======== Information shown ========

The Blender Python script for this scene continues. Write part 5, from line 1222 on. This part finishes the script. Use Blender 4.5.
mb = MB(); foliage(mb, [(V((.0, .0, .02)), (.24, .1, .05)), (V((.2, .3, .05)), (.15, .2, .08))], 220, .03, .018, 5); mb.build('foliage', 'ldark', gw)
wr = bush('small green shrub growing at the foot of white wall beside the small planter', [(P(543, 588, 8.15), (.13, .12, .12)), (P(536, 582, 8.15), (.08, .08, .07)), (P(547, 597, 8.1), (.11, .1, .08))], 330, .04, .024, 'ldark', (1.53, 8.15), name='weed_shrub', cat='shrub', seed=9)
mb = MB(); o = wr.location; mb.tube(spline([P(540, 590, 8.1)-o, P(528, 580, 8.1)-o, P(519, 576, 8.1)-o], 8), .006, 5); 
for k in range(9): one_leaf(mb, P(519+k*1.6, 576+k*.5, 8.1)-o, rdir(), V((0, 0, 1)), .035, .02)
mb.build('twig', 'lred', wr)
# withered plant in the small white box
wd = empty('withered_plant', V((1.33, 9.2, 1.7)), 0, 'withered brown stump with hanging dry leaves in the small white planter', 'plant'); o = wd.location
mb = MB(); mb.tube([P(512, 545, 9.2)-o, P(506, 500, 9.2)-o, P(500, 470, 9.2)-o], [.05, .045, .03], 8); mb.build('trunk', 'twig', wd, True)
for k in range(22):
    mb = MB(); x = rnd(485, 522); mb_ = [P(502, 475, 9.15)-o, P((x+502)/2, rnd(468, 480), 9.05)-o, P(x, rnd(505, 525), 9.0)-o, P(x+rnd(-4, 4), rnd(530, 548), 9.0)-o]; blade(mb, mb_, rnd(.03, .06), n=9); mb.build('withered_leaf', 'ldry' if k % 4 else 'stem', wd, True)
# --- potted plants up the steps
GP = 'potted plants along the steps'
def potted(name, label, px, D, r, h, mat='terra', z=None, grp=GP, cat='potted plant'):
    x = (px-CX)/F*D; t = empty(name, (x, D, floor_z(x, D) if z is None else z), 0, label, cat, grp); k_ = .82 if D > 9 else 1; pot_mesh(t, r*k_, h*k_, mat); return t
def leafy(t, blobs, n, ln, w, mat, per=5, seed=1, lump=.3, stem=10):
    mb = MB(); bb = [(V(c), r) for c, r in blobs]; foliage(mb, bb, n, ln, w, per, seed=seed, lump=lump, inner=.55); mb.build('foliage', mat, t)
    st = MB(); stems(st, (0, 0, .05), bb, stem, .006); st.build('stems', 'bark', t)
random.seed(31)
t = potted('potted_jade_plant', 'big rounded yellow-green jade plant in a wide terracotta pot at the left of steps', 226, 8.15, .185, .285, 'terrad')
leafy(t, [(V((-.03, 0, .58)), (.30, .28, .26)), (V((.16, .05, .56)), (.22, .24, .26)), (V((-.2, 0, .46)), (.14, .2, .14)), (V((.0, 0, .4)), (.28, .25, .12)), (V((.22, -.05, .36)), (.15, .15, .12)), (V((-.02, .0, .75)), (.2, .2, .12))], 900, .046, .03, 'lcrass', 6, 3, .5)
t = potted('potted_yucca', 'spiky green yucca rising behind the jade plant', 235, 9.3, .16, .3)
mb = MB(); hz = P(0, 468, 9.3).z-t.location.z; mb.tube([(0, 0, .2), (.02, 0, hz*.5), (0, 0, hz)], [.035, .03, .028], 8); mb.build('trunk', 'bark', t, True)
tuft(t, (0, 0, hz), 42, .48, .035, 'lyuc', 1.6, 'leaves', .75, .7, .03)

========

Reproduce all of the data exactly as given.

Correct output ->
The Blender Python script for this scene continues. Write part 5, from line 1222 on. This part finishes the script. Use Blender 4.5.
mb = MB(); foliage(mb, [(V((.0, .0, .02)), (.24, .1, .05)), (V((.2, .3, .05)), (.15, .2, .08))], 220, .03, .018, 5); mb.build('foliage', 'ldark', gw)
wr = bush('small green shrub growing at the foot of white wall beside the small planter', [(P(543, 588, 8.15), (.13, .12, .12)), (P(536, 582, 8.15), (.08, .08, .07)), (P(547, 597, 8.1), (.11, .1, .08))], 330, .04, .024, 'ldark', (1.53, 8.15), name='weed_shrub', cat='shrub', seed=9)
mb = MB(); o = wr.location; mb.tube(spline([P(540, 590, 8.1)-o, P(528, 580, 8.1)-o, P(519, 576, 8.1)-o], 8), .006, 5); 
for k in range(9): one_leaf(mb, P(519+k*1.6, 576+k*.5, 8.1)-o, rdir(), V((0, 0, 1)), .035, .02)
mb.build('twig', 'lred', wr)
# withered plant in the small white box
wd = empty('withered_plant', V((1.33, 9.2, 1.7)), 0, 'withered brown stump with hanging dry leaves in the small white planter', 'plant'); o = wd.location
mb = MB(); mb.tube([P(512, 545, 9.2)-o, P(506, 500, 9.2)-o, P(500, 470, 9.2)-o], [.05, .045, .03], 8); mb.build('trunk', 'twig', wd, True)
for k in range(22):
    mb = MB(); x = rnd(485, 522); mb_ = [P(502, 475, 9.15)-o, P((x+502)/2, rnd(468, 480), 9.05)-o, P(x, rnd(505, 525), 9.0)-o, P(x+rnd(-4, 4), rnd(530, 548), 9.0)-o]; blade(mb, mb_, rnd(.03, .06), n=9); mb.build('withered_leaf', 'ldry' if k % 4 else 'stem', wd, True)
# --- potted plants up the steps
GP = 'potted plants along the steps'
def potted(name, label, px, D, r, h, mat='terra', z=None, grp=GP, cat='potted plant'):
    x = (px-CX)/F*D; t = empty(name, (x, D, floor_z(x, D) if z is None else z), 0, label, cat, grp); k_ = .82 if D > 9 else 1; pot_mesh(t, r*k_, h*k_, mat); return t
def leafy(t, blobs, n, ln, w, mat, per=5, seed=1, lump=.3, stem=10):
    mb = MB(); bb = [(V(c), r) for c, r in blobs]; foliage(mb, bb, n, ln, w, per, seed=seed, lump=lump, inner=.55); mb.build('foliage', mat, t)
    st = MB(); stems(st, (0, 0, .05), bb, stem, .006); st.build('stems', 'bark', t)
random.seed(31)
t = potted('potted_jade_plant', 'big rounded yellow-green jade plant in a wide terracotta pot at the left of steps', 226, 8.15, .185, .285, 'terrad')
leafy(t, [(V((-.03, 0, .58)), (.30, .28, .26)), (V((.16, .05, .56)), (.22, .24, .26)), (V((-.2, 0, .46)), (.14, .2, .14)), (V((.0, 0, .4)), (.28, .25, .12)), (V((.22, -.05, .36)), (.15, .15, .12)), (V((-.02, .0, .75)), (.2, .2, .12))], 900, .046, .03, 'lcrass', 6, 3, .5)
t = potted('potted_yucca', 'spiky green yucca rising behind the jade plant', 235, 9.3, .16, .3)
mb = MB(); hz = P(0, 468, 9.3).z-t.location.z; mb.tube([(0, 0, .2), (.02, 0, hz*.5), (0, 0, hz)], [.035, .03, .028], 8); mb.build('trunk', 'bark', t, True)
tuft(t, (0, 0, hz), 42, .48, .035, 'lyuc', 1.6, 'leaves', .75, .7, .03)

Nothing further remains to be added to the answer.